YETKİLİ ŞİRKETLER İŞBİRLİKÇİ Mİ
Sahte e-imza skandalında yetkili şirket çalışanlarının da çeteyle işbirliği içinde olup olmadığı sorumuza ise yetkililer, “Hayır, şirketlere sızma yok. Ne merkezlerine, ne şubelerine. Onlar mevzuatın gerektirdiği şekilde, güvenlik yönergeleri doğrultusunda hareket etti” yanıtını verdiler.
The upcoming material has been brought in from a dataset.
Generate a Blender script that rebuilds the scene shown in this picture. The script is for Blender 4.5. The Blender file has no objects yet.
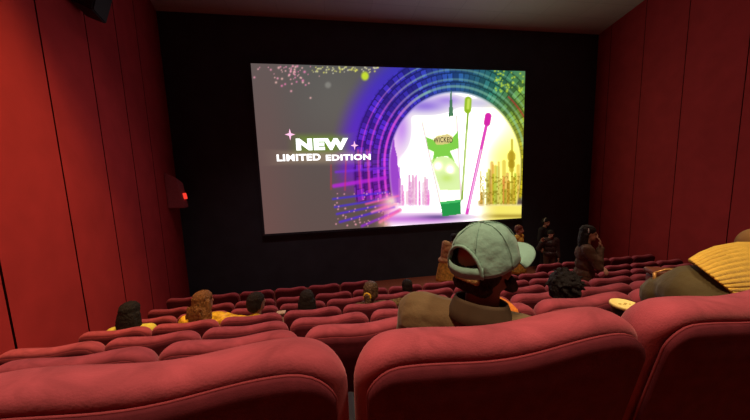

PARMAK İZİ, FOTOĞRAF OLMASI GEREKMEZ Mİ
Yetkili 7 şirketin 81 ilde şubeleri ve bayileri olduğunu kaydeden yetkililer, “Biri sahte kimlikle geldiğinde şirketin elinde fotoğraflı kimlik bilgisi ya da parmak izi olsa karşılaştırma olanağı olurdu. Dolayısıyla bu bir güvenlik eksiği değil mi” sorumuza ise “Bunu bir internet ya da GSM şirketi gibi düşünün, eve kuruluma gelen internetçi ya da telefon bayiinde parmak izinizin olmasını ister miydiniz?” karşılığını verdiler.
E-İMZA NE ZAMAN BAŞLADI
Türkiye, 2004 yılı Ocak ayında kabul edilen 5070 sayılı Elektronik İmza Kanunu ile elektronik imza uygulamasına başlangıç yaptı. ‘Kimlik doğrulama amacıyla kullanılan elektronik veri’ olarak tanımlanan e-imzanın uygulama yönetmeliği, Ocak 2005’te Resmi Gazete’de yayımlanarak yürürlüğe girdi. Böylece dijital ortamda belge imzalayan kamu kurum mensupları, doktor, mali müşavir, muhasebeci, eczacı, avukat gibi meslek mensupları başta olmak üzere elektronik imza kullanımı için yasal altyapı oluşturulmuş oldu. Dönemin Çalışma ve Sosyal Güvenlik Bakanı Ömer Dinçer’in, 23 Temmuz 2010’da İçişleri Bakanı Beşir Atalay’a gönderdiği metinle ilk kez elektronik imzalı bir evrak iki bakanlığın sistemine girmiş oldu. Böylece elektronik imza ile yazışma ve evrak gönderimi yapabilir hale geldi.